24 目の見えない案内人たち。ブヨはこして除くのに、らくだは飲み込んでいる。

●ここではこれまで使われた「偽善の」は第一と第二のわざわいと同じです。そして「目の見えない案内人たち」である律法学者とパリサイ人たちに対して糾弾しています。その糾弾のポイントは「ブヨはこして除くのに、らくだは飲み込んでいる」というたとえによく表されています。このたとえは何を意味しているのでしょうか。これはぶどう酒に入ってしまったブヨは上手にこすのに、大きならくだを呑み込むような滑稽なことをしているという意味です。

●宗教指導者たちは、収穫物の十分の一を神にささげることは重要なことであり、義務であると教えていました。十分の一を神にささげるという考えはアブラハムに遡ります。おそらく、イサクとその息子たちにもアブラハムは教えていたことでしょう。パリサイ人は厳格に守るため細心の注意を払ったようです。「おまえたちはミント、イノンド、クミンの十分の一を納めている」とありますが、これらは小さな野菜で、香料となるスパイスです。それに対して細心の注意を払って納めているのに対し、「はるかに重要なもの」、つまり、「正義とあわれみと誠実をおろそかにしている」ことが糾弾されています。「おろそかにする」とは「アフィエーミー」(ἀφίημι)で、「見捨てる、放棄する」という意味です。ミント、イノンド、クミンの十分の一を細心の注意を払って納るこれをイェシュアは不必要なことだとは言っていませんが、それ以上に重要なことを宗教指導者たちがおろそかにするのは、まさに本末転倒です。このことは、イスラエルに与えられた神の律法をいのちに導くものではなく、法・規則・義務・命令の書としてしまっていたことを示しています。
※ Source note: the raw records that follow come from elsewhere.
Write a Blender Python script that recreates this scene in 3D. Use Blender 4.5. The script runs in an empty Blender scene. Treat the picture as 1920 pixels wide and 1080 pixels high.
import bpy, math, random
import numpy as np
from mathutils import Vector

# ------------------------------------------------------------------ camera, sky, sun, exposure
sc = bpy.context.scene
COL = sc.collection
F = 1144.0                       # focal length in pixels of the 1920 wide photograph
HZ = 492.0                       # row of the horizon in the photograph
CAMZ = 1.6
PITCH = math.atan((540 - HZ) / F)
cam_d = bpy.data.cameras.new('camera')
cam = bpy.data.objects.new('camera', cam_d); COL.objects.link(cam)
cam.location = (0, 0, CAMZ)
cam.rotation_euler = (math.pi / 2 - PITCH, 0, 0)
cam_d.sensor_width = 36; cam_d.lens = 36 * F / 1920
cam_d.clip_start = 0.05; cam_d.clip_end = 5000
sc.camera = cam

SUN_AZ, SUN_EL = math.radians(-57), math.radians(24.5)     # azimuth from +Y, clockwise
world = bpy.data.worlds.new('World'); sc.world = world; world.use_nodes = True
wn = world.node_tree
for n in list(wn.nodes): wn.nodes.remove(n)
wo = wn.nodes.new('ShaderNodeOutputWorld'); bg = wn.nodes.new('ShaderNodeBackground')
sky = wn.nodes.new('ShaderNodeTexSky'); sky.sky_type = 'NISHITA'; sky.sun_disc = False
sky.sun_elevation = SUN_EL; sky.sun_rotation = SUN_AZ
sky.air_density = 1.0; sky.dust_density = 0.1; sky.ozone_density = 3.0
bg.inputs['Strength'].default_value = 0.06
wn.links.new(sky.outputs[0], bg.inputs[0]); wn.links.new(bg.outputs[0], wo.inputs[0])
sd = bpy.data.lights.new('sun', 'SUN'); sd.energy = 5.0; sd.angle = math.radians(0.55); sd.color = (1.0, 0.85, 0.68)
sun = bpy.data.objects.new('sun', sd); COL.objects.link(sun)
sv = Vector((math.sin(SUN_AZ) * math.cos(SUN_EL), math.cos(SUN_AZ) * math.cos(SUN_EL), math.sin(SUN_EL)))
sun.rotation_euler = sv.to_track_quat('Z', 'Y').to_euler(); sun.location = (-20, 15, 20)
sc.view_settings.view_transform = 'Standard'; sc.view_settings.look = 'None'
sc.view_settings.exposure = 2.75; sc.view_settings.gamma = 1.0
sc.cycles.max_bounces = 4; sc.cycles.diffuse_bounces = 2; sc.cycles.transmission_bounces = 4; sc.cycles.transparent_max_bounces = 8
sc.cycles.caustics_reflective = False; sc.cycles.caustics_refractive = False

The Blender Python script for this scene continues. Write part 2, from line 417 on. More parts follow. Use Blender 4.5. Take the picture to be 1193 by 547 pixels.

●神のみこころは、神の民が「正義とあわれみと誠実」を行うことです。

①「正義」は「クリシス」(κρίσις)、ヘブル語は「ミシュパ―ト」(מִּשְׁפָּט)。「ミシュパート」とは、神の統治理念に基づいて、弱い者を守ろうとする「公正さ、公平さ」。
②「あわれみ」は「エレオス」(ἔλεος)、ヘブル語は「ヘセド」(חֶסֶד)で、神の契約に基づく「愛」。
③「誠実」は「ピスティス」(πίστις)、ヘブル語は「エムーナー」(אֱמוּנָה)で、神の約束に対する「真実」。

【新改訳2017】ミカ書6章8節
主はあなたに告げられた。人よ、何が良いことなのか、【主】があなたに何を求めておられるのかを。それは、ただ公正(מִּשְׁפָּט)を行い、誠実(חֶסֶד)を愛し、へりくだって、あなたの神とともに歩むことではないか。

【新改訳2017】ゼカリヤ書 7章9節
万軍の【主】はこう言われる。「真実(אֱמֶת)のさばき(מִּשְׁפָּט)を行い、誠意(חֶסֶד)とあわれみ(רַחֲמִים)を互いに示せ。」

●メシアが王として治める天の御国は、神の民が神の統治理念に基づいて真実と公平さをもって治められ、愛とあわれみをもって支配される世界です。神のすばらしいご性質が覆っている未曽有の世界です。それゆえ、神の代理者である指導者は、その神のご計画を知りつつ、神と共に歩む責任があります。ところが、律法学者、パリサイ人たちは神のご計画とみこころを知らず、神の律法を、人を支配するための規則や命令として勝手に解釈したのです。それゆえに、「わざわい」なのです。

ベアハリート

●今日の教会でも「わざわい」は起こり得ます。律法学者やパリサイ人たちのように、私たちも盲目になってしまうことがあり得るのです。ですから、彼らを反面教師としながら、心を柔らかくして、何が最も重要であるのかを常に神に聞き続けることが求められるのです。そして、聖書の全体を通して、神のご計画とみこころを正しく知って、それに参与していかなければなりません。なぜなら、それこそが神を愛することであり、神とともに歩むことだからです。